Bonnie and Clyde Summary

Lights, camera, action!

Meet Bonnie Parker. She's a beautiful young waitress in small town Texas. She has big dreams—to meet an exciting man, road-trip across the nation, and…rob banks?

Yup. When dashing Clyde Barrow tries to steal Bonnie's mom's jalopy, it's love at first sight. When Clyde shows her his gun (not a euphemism: he actually just shows her his pistol), it's double-love. And when Clyde robs a bank right in front of her, she literally hops in his lap as he drives and starts smooching him.

But Clyde's not a "lover boy"—he's impotent. He can't give her XXX-rated romance, but he can give her the thrills of a lifetime. And he can make her the most famous (or at least the second-most-famous) bank robber in the American South.

Not only that, but he can make her one of the most lovable criminals in American history. From the moment when Clyde tells a destitute Depression-era refugee of the dust bowl that, "We rob banks," you just know these guys are going to be folk heroes. (It doesn't hurt that the man they speak to has just had his farm taken…by a bank.)

They soon join forces with a young mechanic named C.W. Moss, and their bank-robbing (and car-jacking) careers get well underway. But, almost immediately, there's a SNAFU: Clyde shoots a man at point-blank range.

Clyde's now a murderer, and because his mug shot's already out in the ether, it's pretty clear that the authorities know exactly who they're dealing with. Clyde—ever the gentleman—offers Bonnie a way out. But she doesn't want to go home; she wants to stay with her impotent lover boy.

Yeah; Clyde's inability to get it up is a big issue in this movie.

Two more players hit the stage: Clyde's brother Buck, and Buck's wife Blanche. The five of them hole up in a rented house in Missouri, but the cops get wise to their hideout location and they have to go on the run again.

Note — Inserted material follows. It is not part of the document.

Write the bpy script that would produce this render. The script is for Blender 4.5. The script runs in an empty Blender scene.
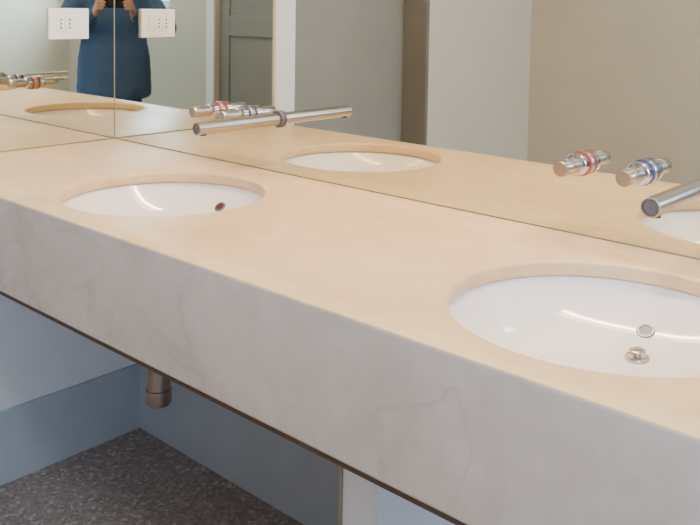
import bpy, bmesh, math
from mathutils import Vector, Matrix
H=0.40
ZC=0.90
D=1.463*H
LEN=2.42
AH=0.198
S=bpy.context.scene
COL=S.collection
def srgb(r,g,b):
    f=lambda c:(c/255/12.92) if c/255<=0.04045 else ((c/255+0.055)/1.055)**2.4
    return (f(r),f(g),f(b),1)
# ---------- materials
def mat(name,col,rough=0.5,metal=0.0,noise=0.0,scale=5,bump=0.0,spec=0.5,coat=0):
    m=bpy.data.materials.new(name); m.use_nodes=True
    nt=m.node_tree; b=nt.nodes['Principled BSDF']
    b.inputs['Base Color'].default_value=col
    b.inputs['Roughness'].default_value=rough
    b.inputs['Metallic'].default_value=metal
    b.inputs['Specular IOR Level'].default_value=spec
    b.inputs['Coat Weight'].default_value=coat
    if noise>0 or bump>0:
        tc=nt.nodes.new('ShaderNodeTexCoord')
        n=nt.nodes.new('ShaderNodeTexNoise'); n.inputs['Scale'].default_value=scale; n.inputs['Detail'].default_value=6
        nt.links.new(tc.outputs['Object'],n.inputs['Vector'])
        if noise>0:
            r=nt.nodes.new('ShaderNodeValToRGB')
            r.color_ramp.elements[0].position=0.3; r.color_ramp.elements[1].position=0.7
            r.color_ramp.elements[0].color=[c*(1-noise) for c in col[:3]]+[1]
            r.color_ramp.elements[1].color=[min(1,c*(1+noise*0.5)) for c in col[:3]]+[1]
            nt.links.new(n.outputs['Fac'],r.inputs['Fac'])
            nt.links.new(r.outputs['Color'],b.inputs['Base Color'])
        if bump>0:
            bp=nt.nodes.new('ShaderNodeBump'); bp.inputs['Strength'].default_value=bump; bp.inputs['Distance'].default_value=0.01
            nt.links.new(n.outputs['Fac'],bp.inputs['Height']); nt.links.new(bp.outputs['Normal'],b.inputs['Normal'])
    return m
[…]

Being on the run: a big issue. Also an issue? The fact that Blanche (a goody-goody preacher's daughter) and Bonnie hate each other. Also-also an issue? The fact that now Clyde, Buck, and C.W. have each shot cops.

  

But they all make the most of it. They read about themselves in a newspaper and all laugh at the wildly exaggerated tales of their exploits—even though they've been tooling around the Southern Midwest, the articles they read state that they've been as far north as Chicago.

During a pit stop, they humiliate a cop named Hamer. Nothing too bad (this ain't Reservoir Dogs), but bad enough to give Hamer a case of V for Vendetta: he now personally has it out for the so-called "Barrow Gang."

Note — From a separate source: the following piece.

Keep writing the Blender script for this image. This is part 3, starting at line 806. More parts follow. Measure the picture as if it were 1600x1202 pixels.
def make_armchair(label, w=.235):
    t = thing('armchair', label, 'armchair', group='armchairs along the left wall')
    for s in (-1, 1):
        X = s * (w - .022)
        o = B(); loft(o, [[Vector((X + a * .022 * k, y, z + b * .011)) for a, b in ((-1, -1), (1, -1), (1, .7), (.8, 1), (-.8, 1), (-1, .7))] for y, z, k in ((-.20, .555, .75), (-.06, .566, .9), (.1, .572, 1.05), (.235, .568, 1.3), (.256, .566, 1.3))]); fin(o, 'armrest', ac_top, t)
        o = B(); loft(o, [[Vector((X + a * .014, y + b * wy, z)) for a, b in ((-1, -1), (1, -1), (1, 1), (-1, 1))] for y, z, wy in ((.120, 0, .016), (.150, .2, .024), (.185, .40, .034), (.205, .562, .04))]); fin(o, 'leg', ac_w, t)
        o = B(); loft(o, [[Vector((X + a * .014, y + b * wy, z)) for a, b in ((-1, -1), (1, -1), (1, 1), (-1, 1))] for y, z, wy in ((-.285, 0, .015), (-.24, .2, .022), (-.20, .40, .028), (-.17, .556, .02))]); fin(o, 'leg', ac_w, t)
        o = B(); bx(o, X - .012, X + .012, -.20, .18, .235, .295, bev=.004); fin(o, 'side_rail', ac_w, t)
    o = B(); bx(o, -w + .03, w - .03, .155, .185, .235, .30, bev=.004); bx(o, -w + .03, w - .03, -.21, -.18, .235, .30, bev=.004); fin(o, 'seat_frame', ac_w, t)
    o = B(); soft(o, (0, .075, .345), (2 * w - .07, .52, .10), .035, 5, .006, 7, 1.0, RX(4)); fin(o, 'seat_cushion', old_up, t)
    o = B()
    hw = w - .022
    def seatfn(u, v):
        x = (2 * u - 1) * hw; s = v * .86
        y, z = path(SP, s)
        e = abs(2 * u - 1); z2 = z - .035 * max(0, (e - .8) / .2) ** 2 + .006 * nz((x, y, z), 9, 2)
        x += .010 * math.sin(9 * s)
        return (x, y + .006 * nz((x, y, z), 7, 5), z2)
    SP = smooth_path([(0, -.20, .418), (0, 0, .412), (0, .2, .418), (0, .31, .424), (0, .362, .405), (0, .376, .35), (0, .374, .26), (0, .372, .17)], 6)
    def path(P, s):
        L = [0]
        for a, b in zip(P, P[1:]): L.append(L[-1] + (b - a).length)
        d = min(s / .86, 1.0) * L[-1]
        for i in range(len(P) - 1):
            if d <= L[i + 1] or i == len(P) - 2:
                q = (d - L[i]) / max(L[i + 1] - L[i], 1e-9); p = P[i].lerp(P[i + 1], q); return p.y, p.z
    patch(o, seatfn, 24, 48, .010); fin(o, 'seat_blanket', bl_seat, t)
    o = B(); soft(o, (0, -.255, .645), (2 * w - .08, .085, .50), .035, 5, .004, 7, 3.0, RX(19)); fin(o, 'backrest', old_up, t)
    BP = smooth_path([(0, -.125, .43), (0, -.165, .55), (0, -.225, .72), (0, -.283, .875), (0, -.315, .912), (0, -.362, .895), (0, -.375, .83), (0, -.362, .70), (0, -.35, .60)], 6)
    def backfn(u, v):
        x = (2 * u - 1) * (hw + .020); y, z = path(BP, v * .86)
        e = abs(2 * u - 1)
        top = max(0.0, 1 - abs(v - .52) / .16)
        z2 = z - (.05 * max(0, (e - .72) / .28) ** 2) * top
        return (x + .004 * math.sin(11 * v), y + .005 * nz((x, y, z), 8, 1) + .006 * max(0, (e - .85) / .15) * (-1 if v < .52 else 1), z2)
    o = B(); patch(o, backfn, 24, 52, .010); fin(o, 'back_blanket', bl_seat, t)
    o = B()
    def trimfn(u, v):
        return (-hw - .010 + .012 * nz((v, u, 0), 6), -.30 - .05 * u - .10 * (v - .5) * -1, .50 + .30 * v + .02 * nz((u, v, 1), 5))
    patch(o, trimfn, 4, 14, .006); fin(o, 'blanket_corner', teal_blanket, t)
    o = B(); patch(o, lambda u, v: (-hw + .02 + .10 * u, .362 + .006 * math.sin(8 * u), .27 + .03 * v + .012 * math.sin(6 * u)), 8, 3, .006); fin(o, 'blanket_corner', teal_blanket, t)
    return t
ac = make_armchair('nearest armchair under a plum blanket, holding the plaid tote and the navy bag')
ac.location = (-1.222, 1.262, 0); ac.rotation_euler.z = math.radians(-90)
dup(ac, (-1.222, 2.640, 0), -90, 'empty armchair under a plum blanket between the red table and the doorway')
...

Hilarity continues to ensue, and the Barrow Gang's fame and infamy increase. But the movie reaches a turning point when they meet a young couple named Eugene and Velma. Everyone has a great time until Eugene mentions he's an undertaker. This mention of corpses freaks Bonnie out, big time.

She wants to go visit her mom, so the entire gang meets the Parker family in an abandoned industrial area for the grimmest picnic in recorded history. When the day ends, Clyde says that Bonnie wants to eventually live three miles from her mama. Ma Parker says, ominously, "You try and live three miles from me, and you won't live long, honey. You best keep running, Clyde Barrow."

The downer continues. Another ambush leaves Buck shot in the head. Yet another ambush leaves Blanche blinded and captured by the cops. An injured Bonnie, an injured Clyde, and C.W. escape to C.W.'s father's house, where papa C.W. (otherwise known as Malcolm) tends to the wounded couple.

But Malcolm's not too happy about harboring fugitives. He gets back in touch with the formerly humiliated cop Hamer and arranged for Bonnie and Clyde to get captured, and for C.W. to get off with a few years in jail.

Ironically, at this point Bonnie and Clyde are closer than ever before. Clyde's impotence resolves, and he proposes to Bonnie. She writes a poem about the two of them, and it's published in the newspapers.

But finally, the day of Hamer's planned ambush arrives. Bonnie and Clyde go to town with C.W., but when the time comes for them to go back to Malcolm's, C.W.'s lurking the hardware store. (He was instructed to stay in town by Malcolm: C.W. knows exactly what's about to go down.)

Bonnie and Clyde drive back along a dusty road, obviously helplessly in love with each other. They see Malcolm, who appears to have a flat tire. Suddenly, a flock of birds flies out of a nearby tree…and Malcolm hits the floor. B & C take one last look at each other—they seem to know what's coming—and then they're blown away in a hurricane of bullets.